Last year, after having his shoulder replaced, Miller was told he wouldn’t have the strength to perform certain simple everyday tasks, like get himself up from a chair, for three to six months. Johnson, a petite woman, cannot lift him up on her own. The independent lifestyle Miller cherished was in jeopardy, and he racked his brain for a solution. 
 
He called a friend and asked him to come over to help him build something. They connected two dowel rods with clothes line. Gripping one end, Miller leaned forward in his chair while Johnson held the other. He easily rose to his feet. Inspired, Miller improved his design with several subsequent prototypes. He marveled at his invention’s effectiveness and wondered who else could benefit from it.
 
“I got to thinking there’s a lot of people out there just like me,” Miller says. “And I decided…somebody ought to help them, and it might as well be me.”
 
He called on his daughter, Mindy Moore, to oversee the business side. Moore, an inventor in her own right, already had experience setting up a small business and selling products online. Miller then enlisted the help of an engineering firm at Notre Dame’s Innovation Park, which connected him with several Notre Dame engineering students who helped perfect Miller’s design. 
 
Miller named the product The Pull Me Up and called the company Rising Improvements. The Pull Me Up is now available in two different sizes: 1 Hand and 2 Hands. The device is trademarked and the patent is pending. And Miller and Johnson are eager to demonstrate its effectiveness to anyone who’s interested. 
 

 
In the few months since they made it available on Amazon.com, Rising Improvements has sold several hundred Pull Me Ups. When the company begins turning a profit, Miller won’t take any money for himself. He’s planning to give 10 percent directly to charity, and the rest will be divided among his five children. 
 
In the meantime, Miller is busy developing more products to improve the lives and preserve the dignity of the elderly. He comes up with the ideas, from a device to help you get off the toilet to one to help you take your coat off, and then sends his sketches to the Notre Dame engineering students for implementation.
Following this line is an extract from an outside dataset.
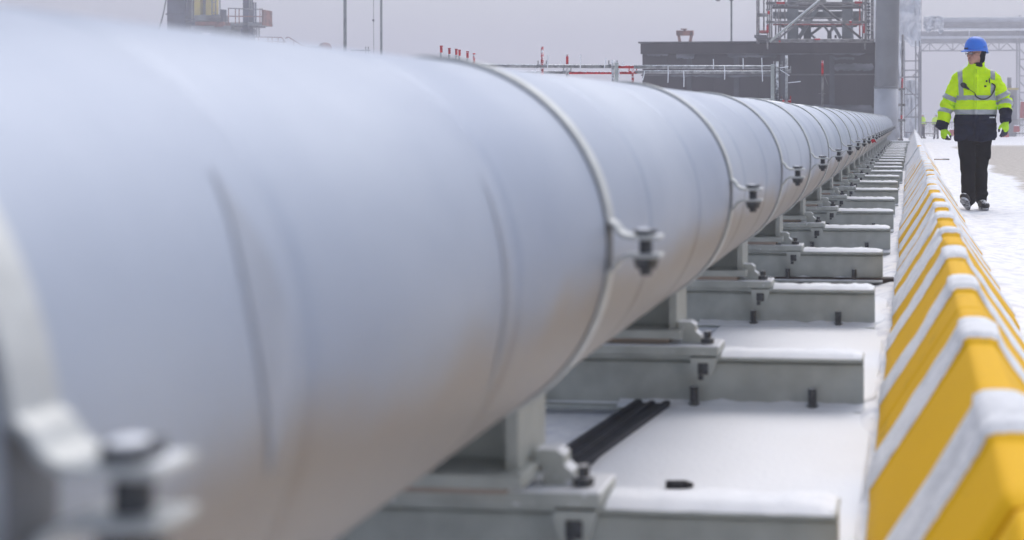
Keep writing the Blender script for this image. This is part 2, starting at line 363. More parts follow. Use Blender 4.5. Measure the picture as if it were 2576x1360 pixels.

Eventually, he wants to have at least five products available to seniors in need. 
 
“That’s his whole mission now in life,” Moore says. “He wants to make life better for people.”
 
It’s the same trait he picked up from his father so many years ago during the Great Depression. It motivated him through the toughest times during World War II and guided him to establish an organization dedicated to inspiring and rehabilitating homeless veterans.
 
And it’s why each morning, after he’s exercised and had his green smoothie, Miller will sit down at his computer and throw himself once again into a day of hard work.